La muerte me tiene bien encocoraíta, bien enojá. Con tantos mequetrefes, bribones y sinvergüenzas que andan por ahí, a ella le da por arrasar con los buenos, los nobles y decentes que en vez de morir deberían quedarse porque acá hacen falta cada vez más. Seguramente le ha pasado a usted también que no se explica cómo ha partido tal o cual persona, gente maravillosa, de esas con quienes vale la pena convivir, mientras tantos charlatanes andan pululando carifrescos y caripelados por ahí. No, si es que yo le digo que hasta coraje da que se vaya aquel y que se quede tal.

Y cada vez que un ser querido o conocido se va, me asalta la misma pregunta: ¿a dónde van? ¿cómo será el cielo? Llámele usted cielo o espacio, lo cierto es que la muerte es una zona de misterio que nos vuela la cabeza pensando a dónde marchan las almas buenas y qué lugarcito le tienen reservado a las malas, digo, si es que es así.

Habiendo partido un familiar nuestro esta semana, me aferro a la idea de que todo ser humano bueno se convierte en algo así como una nubecita preciosa, suave y transparentona que asciende liviana y alegre hacia un lugar lleno de luz y de paz en el que se reencuentra con sus seres queridos que han partido antes. Debe ser un espacio lindo, radiante, con colores espectaculares, con un clima cálido y desde donde pueden asomarse a echarle un vistazo a la gente que dejan acá abajo. De repente - sigo imaginando - se convierte en un ángel, en un pajarito o hasta en una libélula para revolotear por el marco terrenal y proteger a los suyos. Quizás - y sigue mi imaginación corriendo - se convierten en una de esas estrellas que adornan la noche con un brillo especial y a las que mucha gente observa tendido en la hierba alcanzando un estado de paz tal, que provoca una conversación mental.

Acá abajo se les extraña, se les sigue amando y respetando, y se inicia un proceso de recuperación que puede tomar días, meses o hasta años. Liberarse del golpetazo de dolor es una tarea compleja, pero muchos lo hemos conseguido, aunque sea un poquito, y hemos continuado viviendo con ellos, a sabiendas de que están, pero en otro plano. El dolor, y lo digo por experiencia, no desaparece, no se esfuma, no se va; se queda pegado al cuerpo como la carne al hueso. Se aprende a convivir con el dolor como con esos golpes que duelen, que están ahí, pero que no nos impiden continuar.

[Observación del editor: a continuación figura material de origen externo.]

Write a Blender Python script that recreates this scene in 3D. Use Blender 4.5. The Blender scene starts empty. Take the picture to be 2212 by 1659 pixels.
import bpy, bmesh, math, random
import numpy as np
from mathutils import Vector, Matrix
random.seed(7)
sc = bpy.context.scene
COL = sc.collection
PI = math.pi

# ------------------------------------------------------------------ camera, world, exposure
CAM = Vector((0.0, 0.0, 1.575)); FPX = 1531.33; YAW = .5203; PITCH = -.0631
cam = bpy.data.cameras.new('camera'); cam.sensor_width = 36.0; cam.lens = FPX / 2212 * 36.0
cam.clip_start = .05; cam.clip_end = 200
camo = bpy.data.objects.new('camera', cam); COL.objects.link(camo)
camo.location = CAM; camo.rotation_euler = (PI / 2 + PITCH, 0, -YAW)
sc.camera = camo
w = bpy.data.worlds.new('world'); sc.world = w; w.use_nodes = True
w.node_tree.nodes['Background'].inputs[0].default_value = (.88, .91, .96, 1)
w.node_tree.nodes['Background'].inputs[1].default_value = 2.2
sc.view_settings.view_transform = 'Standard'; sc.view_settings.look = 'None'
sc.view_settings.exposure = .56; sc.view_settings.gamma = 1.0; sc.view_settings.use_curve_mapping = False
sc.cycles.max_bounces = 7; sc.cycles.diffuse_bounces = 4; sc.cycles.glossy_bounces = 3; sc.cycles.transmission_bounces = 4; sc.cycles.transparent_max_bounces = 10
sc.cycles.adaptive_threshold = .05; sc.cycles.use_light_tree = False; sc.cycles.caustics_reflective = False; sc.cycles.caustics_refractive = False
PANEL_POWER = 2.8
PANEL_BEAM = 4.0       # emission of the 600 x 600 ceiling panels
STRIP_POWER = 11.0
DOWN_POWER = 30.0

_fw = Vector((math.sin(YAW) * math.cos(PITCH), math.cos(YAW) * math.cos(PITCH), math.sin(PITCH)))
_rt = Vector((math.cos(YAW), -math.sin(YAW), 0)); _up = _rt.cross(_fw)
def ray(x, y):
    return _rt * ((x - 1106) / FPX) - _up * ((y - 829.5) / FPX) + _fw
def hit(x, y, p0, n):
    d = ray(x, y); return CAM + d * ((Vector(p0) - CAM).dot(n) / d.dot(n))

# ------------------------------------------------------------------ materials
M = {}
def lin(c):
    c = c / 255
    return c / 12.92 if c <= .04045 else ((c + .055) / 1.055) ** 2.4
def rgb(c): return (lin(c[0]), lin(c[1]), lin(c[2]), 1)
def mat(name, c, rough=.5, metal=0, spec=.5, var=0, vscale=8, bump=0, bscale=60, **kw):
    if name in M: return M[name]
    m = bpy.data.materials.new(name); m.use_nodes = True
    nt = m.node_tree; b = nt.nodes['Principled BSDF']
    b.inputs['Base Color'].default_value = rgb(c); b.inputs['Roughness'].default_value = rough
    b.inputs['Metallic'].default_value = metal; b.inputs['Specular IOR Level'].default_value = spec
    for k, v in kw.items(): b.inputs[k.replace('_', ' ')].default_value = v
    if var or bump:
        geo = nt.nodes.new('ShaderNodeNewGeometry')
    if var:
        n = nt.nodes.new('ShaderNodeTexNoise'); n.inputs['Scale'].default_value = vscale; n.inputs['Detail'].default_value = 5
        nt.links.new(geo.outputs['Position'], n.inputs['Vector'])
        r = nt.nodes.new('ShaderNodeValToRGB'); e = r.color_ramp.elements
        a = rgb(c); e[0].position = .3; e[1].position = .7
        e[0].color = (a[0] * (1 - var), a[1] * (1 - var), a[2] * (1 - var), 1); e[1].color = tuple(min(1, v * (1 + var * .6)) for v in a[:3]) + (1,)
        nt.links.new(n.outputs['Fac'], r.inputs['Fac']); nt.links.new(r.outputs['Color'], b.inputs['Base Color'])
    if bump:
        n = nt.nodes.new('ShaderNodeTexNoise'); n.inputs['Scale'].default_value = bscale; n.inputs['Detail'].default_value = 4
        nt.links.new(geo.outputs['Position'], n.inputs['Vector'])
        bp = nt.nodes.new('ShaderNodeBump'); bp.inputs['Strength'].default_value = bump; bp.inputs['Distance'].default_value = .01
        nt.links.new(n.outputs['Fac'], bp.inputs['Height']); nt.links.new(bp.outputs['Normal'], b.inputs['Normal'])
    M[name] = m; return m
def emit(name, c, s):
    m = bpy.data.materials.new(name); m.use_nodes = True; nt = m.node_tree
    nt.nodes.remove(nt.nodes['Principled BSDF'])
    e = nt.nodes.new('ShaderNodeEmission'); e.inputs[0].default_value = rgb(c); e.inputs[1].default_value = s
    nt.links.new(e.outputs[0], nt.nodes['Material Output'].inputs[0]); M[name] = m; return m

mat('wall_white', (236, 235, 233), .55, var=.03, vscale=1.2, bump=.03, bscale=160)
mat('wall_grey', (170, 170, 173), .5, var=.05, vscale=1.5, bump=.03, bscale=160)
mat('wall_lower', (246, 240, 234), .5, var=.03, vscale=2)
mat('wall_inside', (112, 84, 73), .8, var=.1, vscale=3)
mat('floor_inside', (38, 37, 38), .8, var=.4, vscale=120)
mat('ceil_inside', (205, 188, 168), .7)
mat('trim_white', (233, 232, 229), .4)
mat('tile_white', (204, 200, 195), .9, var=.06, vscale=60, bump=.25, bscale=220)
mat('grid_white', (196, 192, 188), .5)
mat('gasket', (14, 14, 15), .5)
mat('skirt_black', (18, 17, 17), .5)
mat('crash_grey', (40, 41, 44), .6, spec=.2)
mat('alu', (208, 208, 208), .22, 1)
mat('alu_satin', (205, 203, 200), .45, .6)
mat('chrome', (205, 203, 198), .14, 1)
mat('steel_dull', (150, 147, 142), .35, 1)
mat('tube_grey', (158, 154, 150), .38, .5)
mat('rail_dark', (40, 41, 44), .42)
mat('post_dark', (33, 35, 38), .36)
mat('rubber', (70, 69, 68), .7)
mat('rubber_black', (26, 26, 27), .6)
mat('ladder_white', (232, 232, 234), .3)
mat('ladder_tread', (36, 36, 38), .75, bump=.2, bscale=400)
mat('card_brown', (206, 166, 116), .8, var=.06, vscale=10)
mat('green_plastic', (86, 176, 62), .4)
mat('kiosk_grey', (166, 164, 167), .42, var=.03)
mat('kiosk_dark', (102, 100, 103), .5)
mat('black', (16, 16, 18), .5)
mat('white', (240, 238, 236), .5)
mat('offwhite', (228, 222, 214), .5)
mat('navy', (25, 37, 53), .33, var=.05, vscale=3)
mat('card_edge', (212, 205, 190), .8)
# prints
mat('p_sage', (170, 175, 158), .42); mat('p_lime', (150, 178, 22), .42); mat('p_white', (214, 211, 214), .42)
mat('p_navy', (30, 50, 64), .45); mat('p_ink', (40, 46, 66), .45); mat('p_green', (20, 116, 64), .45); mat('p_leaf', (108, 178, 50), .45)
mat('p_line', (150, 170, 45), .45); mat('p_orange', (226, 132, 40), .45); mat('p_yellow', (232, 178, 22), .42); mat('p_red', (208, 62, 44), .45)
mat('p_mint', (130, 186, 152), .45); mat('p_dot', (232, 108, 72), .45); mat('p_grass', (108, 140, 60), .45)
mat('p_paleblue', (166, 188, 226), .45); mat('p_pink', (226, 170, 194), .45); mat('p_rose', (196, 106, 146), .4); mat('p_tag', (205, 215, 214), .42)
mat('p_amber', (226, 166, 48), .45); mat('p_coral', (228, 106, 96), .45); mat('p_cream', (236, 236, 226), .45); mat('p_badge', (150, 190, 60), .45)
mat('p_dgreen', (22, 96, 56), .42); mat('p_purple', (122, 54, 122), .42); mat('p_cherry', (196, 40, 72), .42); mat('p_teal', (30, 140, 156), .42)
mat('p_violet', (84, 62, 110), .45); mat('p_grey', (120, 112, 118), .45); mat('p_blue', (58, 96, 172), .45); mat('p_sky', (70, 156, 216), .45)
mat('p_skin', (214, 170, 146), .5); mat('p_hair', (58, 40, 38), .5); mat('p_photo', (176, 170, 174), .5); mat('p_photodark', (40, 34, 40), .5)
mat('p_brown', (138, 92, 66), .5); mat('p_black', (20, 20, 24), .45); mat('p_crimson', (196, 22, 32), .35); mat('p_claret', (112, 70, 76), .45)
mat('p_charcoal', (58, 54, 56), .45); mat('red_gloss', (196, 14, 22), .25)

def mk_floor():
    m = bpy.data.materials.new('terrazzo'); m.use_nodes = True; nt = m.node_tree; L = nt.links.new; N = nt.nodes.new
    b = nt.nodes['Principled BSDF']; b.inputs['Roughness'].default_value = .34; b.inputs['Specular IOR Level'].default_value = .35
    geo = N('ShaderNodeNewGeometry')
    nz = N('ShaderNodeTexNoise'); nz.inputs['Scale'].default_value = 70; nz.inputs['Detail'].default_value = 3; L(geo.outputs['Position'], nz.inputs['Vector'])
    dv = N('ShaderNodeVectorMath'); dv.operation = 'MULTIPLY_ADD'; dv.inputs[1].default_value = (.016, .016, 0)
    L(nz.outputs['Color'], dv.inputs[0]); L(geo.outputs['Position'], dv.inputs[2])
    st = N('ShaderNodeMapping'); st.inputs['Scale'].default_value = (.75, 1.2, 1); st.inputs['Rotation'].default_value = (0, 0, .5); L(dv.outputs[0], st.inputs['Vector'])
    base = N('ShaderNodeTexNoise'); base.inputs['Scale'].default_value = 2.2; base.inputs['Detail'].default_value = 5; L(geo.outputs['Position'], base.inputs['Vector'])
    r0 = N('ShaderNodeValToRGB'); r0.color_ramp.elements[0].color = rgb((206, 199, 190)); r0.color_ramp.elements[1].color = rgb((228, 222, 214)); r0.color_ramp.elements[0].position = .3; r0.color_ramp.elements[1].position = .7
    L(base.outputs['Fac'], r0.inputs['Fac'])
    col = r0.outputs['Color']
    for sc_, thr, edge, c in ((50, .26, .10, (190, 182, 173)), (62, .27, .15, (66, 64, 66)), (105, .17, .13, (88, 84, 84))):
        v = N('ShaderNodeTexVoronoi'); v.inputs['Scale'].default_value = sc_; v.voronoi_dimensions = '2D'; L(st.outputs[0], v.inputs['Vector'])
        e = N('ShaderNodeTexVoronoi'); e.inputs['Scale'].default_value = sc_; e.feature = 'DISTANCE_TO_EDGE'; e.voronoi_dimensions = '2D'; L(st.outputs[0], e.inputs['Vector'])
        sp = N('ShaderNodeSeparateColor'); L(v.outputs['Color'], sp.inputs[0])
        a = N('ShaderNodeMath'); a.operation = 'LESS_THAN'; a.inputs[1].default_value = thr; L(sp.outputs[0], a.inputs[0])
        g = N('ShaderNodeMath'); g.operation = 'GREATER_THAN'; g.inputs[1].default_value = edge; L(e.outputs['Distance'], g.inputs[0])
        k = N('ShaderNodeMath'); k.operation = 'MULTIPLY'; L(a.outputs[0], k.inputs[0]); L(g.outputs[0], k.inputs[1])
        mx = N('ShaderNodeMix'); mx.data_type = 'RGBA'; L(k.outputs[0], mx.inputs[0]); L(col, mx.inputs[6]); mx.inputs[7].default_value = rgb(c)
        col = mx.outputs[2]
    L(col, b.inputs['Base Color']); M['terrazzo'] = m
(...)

Imagino - y sigo - que para los malos, patanes y perversos - ellos y ellas - tiene por obligación que existir una caldera hirviente en la que sumerjan sus maldades y pecados y en la que dejen el pellejo en carne viva por aquello de la penitencia. Son muchos los que deberían estar ahí, remojados en el fuego ardiente, con el cuerpo derritiéndose con esa quemazón que se han ganado. Pero antes de entrar en ese suplicio deberían convertirse en gárgolas espantosas y chillonas - alas rotas, nariz torcida y orejas puntiagudas - y enfrentarse a un espejo gigante para que sufran al ver su monstruosidad.

Pero bueno, por fortuna no me toca a mí seleccionar quién va para aquí y quien va para allá, porque los del allá serían bastantes. Por lo pronto, quedo encocoraíta y enojá con la muerte, que lastima familias y entornos de amistad, llevándose a quienes debería dejar, a los buenos de verdad. Descanso eterno para ellos.